The new giant constituency which covers 75 per cent of the principality, stretching from Llanelli in the south to Llanrwst on the edge of Snowdonia in the north, is Plaid Cymru's best hope of their first Euro MP in a contest which could see two nationalist victories in Wales and two for the Scottish National Party (SNP) in Scotland.

In what is at least on paper a four-way contest for the massive and largely rural Welsh seat, the fate of the 12 per cent of votes the Greens took in 1989 could prove crucial in deciding whether Labour or the nationalists sneak the result.

Yesterday Mr Porritt endorsed Marc Phillips, the Plaid candidate, arguing that he was 'eminently electable' and would serve the wider Green agenda in Europe 'better than any other'. The Greens were not going to win in the constituency this time, 'come hell or high water', said Mr Porritt, who has argued for greater realism and more alliances in Green politics.

His endorsement of Plaid Cymru follows the election of Cynog Dafis who took Ceredigion and Pembroke North as a joint Plaid-Green candidate at the general election, officially endorsed by both parties. For the Euro-elections, however, the Greens have rejected any similar deal.

Yesterday the national Green Party pronounced itself 'disappointed' by Mr Porritt's endorsement of tactical voting, saying 'we believe you should always vote for what you believe in', while Chris Busby, the physical chemist who is standing for the Greens in Mid and West Wales, attacked Plaid for 'a cheap trick'. He added: 'I am not surprised because at the end of the day Jonathon Porritt is a Green Tory and Plaid Cymru are the Tory party of Wales. I don't see how he can remain a member of the Green Party and act like this. I think there will be calls for him to be disciplined in some way.'

Mr Porritt acknowledged that some would see his decision as 'betrayal' but argued that the link between Plaid and the Greens in Ceredigion and Pembroke North had been 'a huge success' in Parliament and that the Green Party's insistence on standing in all seats in Wales was 'gesture politics'. He would still be voting Green in his own Gloucestershire constituency, he said.

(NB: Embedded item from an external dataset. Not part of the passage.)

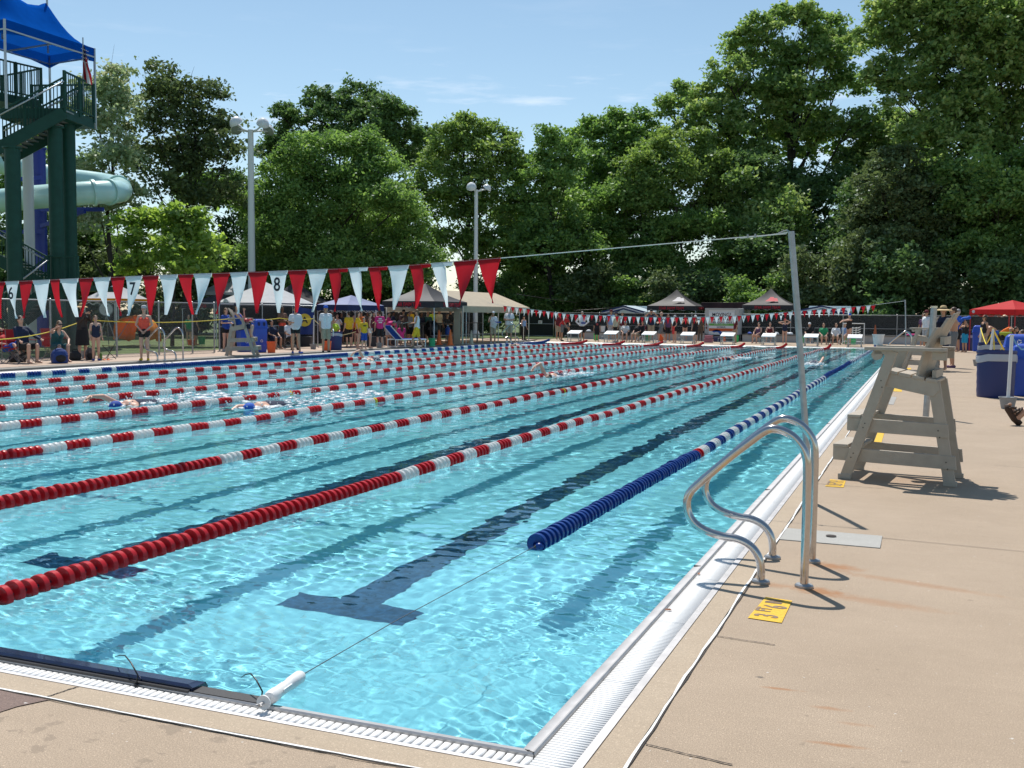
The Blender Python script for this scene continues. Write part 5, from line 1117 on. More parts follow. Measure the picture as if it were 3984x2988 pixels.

Dafydd Wigley, Plaid's president who has his own hopes of winning North Wales, hailed Mr Porritt's decision as 'significant' as he joined forces with Alex Salmond, leader of the SNP, to talk up the nationalists' chances of winning at least four seats between them in Europe.

The balance of power in Europe was 'swinging the way of small nations' said Mr Salmond, symbolically swapping manifestos with Mr Wigley. Once Norway, Sweden, Finland and Austria joined, a Europe of 16 would contain 11 small nations able, through qualified majority voting, 'to wield power and influence out of all proportion to their actual size'. Scotland and Wales needed their own independent voices within that, he said, arguing that the SNP was in 'pole position' not only in the Highlands and Islands which it holds but in North East Scotland, which on May's council election results it should take. The party was second in the six other Scottish constituencies, he said.